Consciousness

Means confronting yourself first and foremost. There's a reason why most of our intentions are hidden in our subconscious- it's a protective mechanism. Our minds, our egos don't want those intentions or truths to be known or else it could serve to be much too traumatizing for us.

We'd like to operate under the guise of congruence when we really aren't living in alignment. We'd like to think we're good people, meanwhile our subconscious hides all the memories of us when we were manipulative or exploitative. We'd like to think that we're victims when really, we've made choices to keep ourselves in victimhood because it's easier than owning up to our responsibilities.

Consciousness means a genuine commitment to facing the hard truths about ourselves- to bring them to light so that we can then integrate these "dark" truths into our being so we are no longer at their mercy. Consciousness is the road to self-mastery because only in enlightenment does someone have full control over every aspect of themselves- that is why enlightenment is so elusive. 

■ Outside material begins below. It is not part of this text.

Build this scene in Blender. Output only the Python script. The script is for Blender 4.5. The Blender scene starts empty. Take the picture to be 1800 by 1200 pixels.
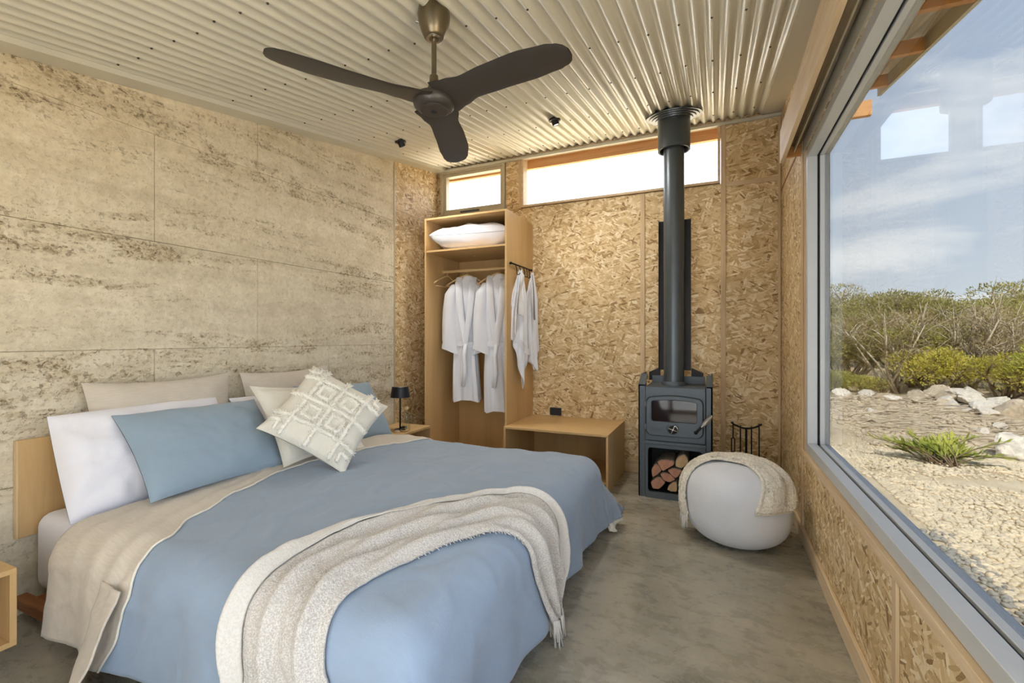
import bpy, bmesh, math, random
from mathutils import Vector, Matrix, Euler, noise

random.seed(7)
SC = bpy.context.scene
COL = SC.collection
R = math.radians

# ------------------------------------------------------------------ camera
cam_d = bpy.data.cameras.new('camera')
cam = bpy.data.objects.new('camera', cam_d)
COL.objects.link(cam)
cam.location = (0.0, 0.0, 1.18)
cam.rotation_euler = (R(90), 0, R(23.897))
cam_d.sensor_width = 36.0
cam_d.lens = 16.16
cam_d.shift_y = -6.0 / 1800.0
cam_d.clip_start = 0.02
cam_d.clip_end = 400
SC.camera = cam

# ------------------------------------------------------------------ view / exposure
vs = SC.view_settings
vs.view_transform = 'Standard'
vs.look = 'None'
vs.gamma = 1.0
vs.use_curve_mapping = False
vs.exposure = 1.31
SC.cycles.max_bounces = 7
SC.cycles.adaptive_threshold = 0.03
SC.cycles.glossy_bounces = 3
SC.cycles.caustics_reflective = False
SC.cycles.caustics_refractive = False

# ------------------------------------------------------------------ sky
SKY_STRENGTH = 3.0
world = bpy.data.worlds.new('sky')
SC.world = world
world.use_nodes = True
wn, wl = world.node_tree.nodes, world.node_tree.links
wn.clear()


def wnode(t, **kw):
    n = wn.new(t)
    for k, v in kw.items():
        setattr(n, k, v)
    return n


w_out = wnode('ShaderNodeOutputWorld')
w_bg = wnode('ShaderNodeBackground')
w_bg.inputs['Strength'].default_value = SKY_STRENGTH
w_tc = wnode('ShaderNodeTexCoord')
w_sep = wnode('ShaderNodeSeparateXYZ')
wl.new(w_tc.outputs['Generated'], w_sep.inputs[0])
w_grad = wnode('ShaderNodeValToRGB')
ce = w_grad.color_ramp.elements
ce[0].position = 0.0
ce[0].color = (0.72, 0.76, 0.79, 1)
ce[1].position = 0.9
ce[1].color = (0.34, 0.46, 0.70, 1)
e = ce.new(0.16)
e.color = (0.58, 0.65, 0.74, 1)
e = ce.new(0.45)
e.color = (0.44, 0.52, 0.66, 1)
wl.new(w_sep.outputs['Z'], w_grad.inputs[0])
# clouds: the direction projected onto a flat cloud deck
w_add = wnode('ShaderNodeMath', operation='ADD')
w_add.inputs[1].default_value = 0.10
w_abs = wnode('ShaderNodeMath', operation='ABSOLUTE')
wl.new(w_sep.outputs['Z'], w_abs.inputs[0])
wl.new(w_abs.outputs[0], w_add.inputs[0])
w_dx = wnode('ShaderNodeMath', operation='DIVIDE')
w_dy = wnode('ShaderNodeMath', operation='DIVIDE')
wl.new(w_sep.outputs['X'], w_dx.inputs[0])
wl.new(w_add.outputs[0], w_dx.inputs[1])
wl.new(w_sep.outputs['Y'], w_dy.inputs[0])
wl.new(w_add.outputs[0], w_dy.inputs[1])
w_cmb = wnode('ShaderNodeCombineXYZ')
wl.new(w_dx.outputs[0], w_cmb.inputs[0])
wl.new(w_dy.outputs[0], w_cmb.inputs[1])
w_noise = wnode('ShaderNodeTexNoise')
w_noise.inputs['Scale'].default_value = 0.62
w_noise.inputs['Detail'].default_value = 9.0
w_noise.inputs['Roughness'].default_value = 0.58
w_noise.inputs['Distortion'].default_value = 0.35
w_off = wnode('ShaderNodeVectorMath', operation='ADD')
w_off.inputs[1].default_value = (12.6, -3.8, 0.0)
wl.new(w_cmb.outputs[0], w_off.inputs[0])
wl.new(w_off.outputs[0], w_noise.inputs['Vector'])
w_cr = wnode('ShaderNodeValToRGB')
w_cr.color_ramp.elements[0].position = 0.52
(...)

There are some days that facing the truth about myself and my past make it difficult to get out of bed. When feeling the shame, pain and fear release would rather make me want to stuff it away and self-soothe. But that is the path we all take- it is part of being human. As human you are flawed, you are living in darkness, until you consciously commit to moving towards the light.

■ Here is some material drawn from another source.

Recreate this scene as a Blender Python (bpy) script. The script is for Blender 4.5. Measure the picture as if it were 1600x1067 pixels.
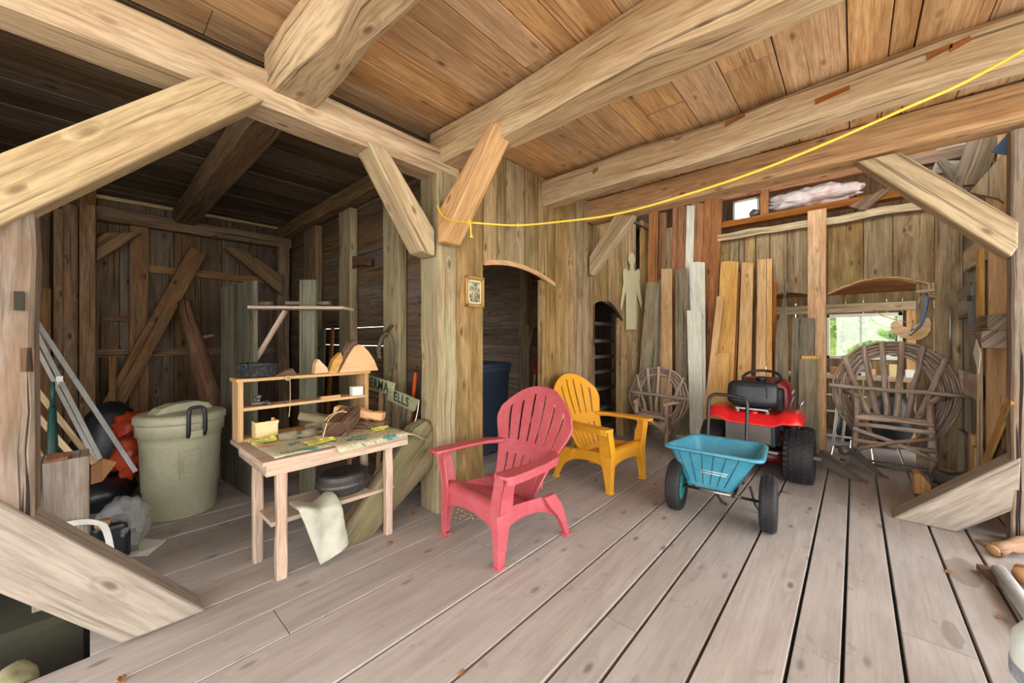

Truth: We Cannot Be Perfect People

ALL of us are guilty of this- we have a set standard to which we strive to be. To function, we need to have this. This is the amalgamation of what others have deemed appropriate. To put it simply, this is the ego.

The EGO has a standard of perfection. Even if you aren't a perfectionist, you can still define perfection. The key is recognizing that even though EVERYONE CAN define perfection, everyone defines perfection differently. 

So even if you live by your own version of perfection, most others will not see you as such. What is perfection? It is pure ILLUSION. If you live in your own illusion of perfection, you feel impenetrable. You're living life the right way. You must be- WRONG. 

When we examine what it is that we believe is perfect and how we adhere to it, we can easily let go of it. These are restrictive patterns that we must let go of. Instead, we need to establish VALUES. Instead of perfection centered living, we become value centered. Instead of judging ourselves and others for upholding perfectionistic ideals, we sort them into our values to have a deeper understanding of how they function. We don't look at the surface anymore, we look deeper at the truth. If someone is in their own truth and it violates our own, we no longer need to share space with that person. It's always a choice, but we need to respect other people's truths and hold them accountable to such living. That is the only standard.

Dropping Fear

I used to be so fearful. When I worked in a dungeon I could barely go outside sometimes for fear that someone had seen my photos online. I imagined that everyone was judging me and so I clung to my "other" life at the time, the socially acceptable one, the "student".

For years I felt this shame and fear of exposure. I kept the sides carefully segregated- no one in my vanilla life knew what I did because I feared rejection. Really, it was my own self-rejection I was afraid of. I think we can all understand the impulse to overcompensate when there's something that we don't like about ourselves, or want to hide.

And one day, I stopped caring when I realized that the structures that I was taught (i.e. don't tell anyone your real name) were rooted in fear. No one shared anything personal about themselves purely because they were afraid. Many of these people hoped to one day abandon their "shadow work" and go into the vanilla world, so I understand this fear of disclosure. I had thought that the only way to be acceptable would one day leave this behind and call it a phase. I was in denial that this was a true part of me. 

It wasn't until I decided to drop the fear to be myself did I start meeting people who were like me, who had stuck with this profession for the long haul out of love. They had normal, wonderful, open lives. And I saw my scope expand. I could be myself, without sacrifice, and by putting myself honestly, and openly, out there, I would attract just the right people who would encourage me along my path. Otherwise, by living a lie, I would do nothing except attract dishonesty, or people who would have a problem with who I was inside.

Of course I still struggled. I kept both sides of me down in order to not expose one another, in case it would upset someone. And in the end, I feel the fear slowly slipping away even more. Without knowing how much fear I had within me, it's something I can only identify in retrospect. There's so much change happening on an unconscious level once we set out to change that's gradual, but the days add up and we will never be where we once were even if we go two steps forward and one step back.

Now I'm ready to be public. I don't care if my identities blur. This is me, and it's alright if the world knows who I am. And you will see just how much potential for liberation is in you, too.

We deserve to be happy. It is a basic human right.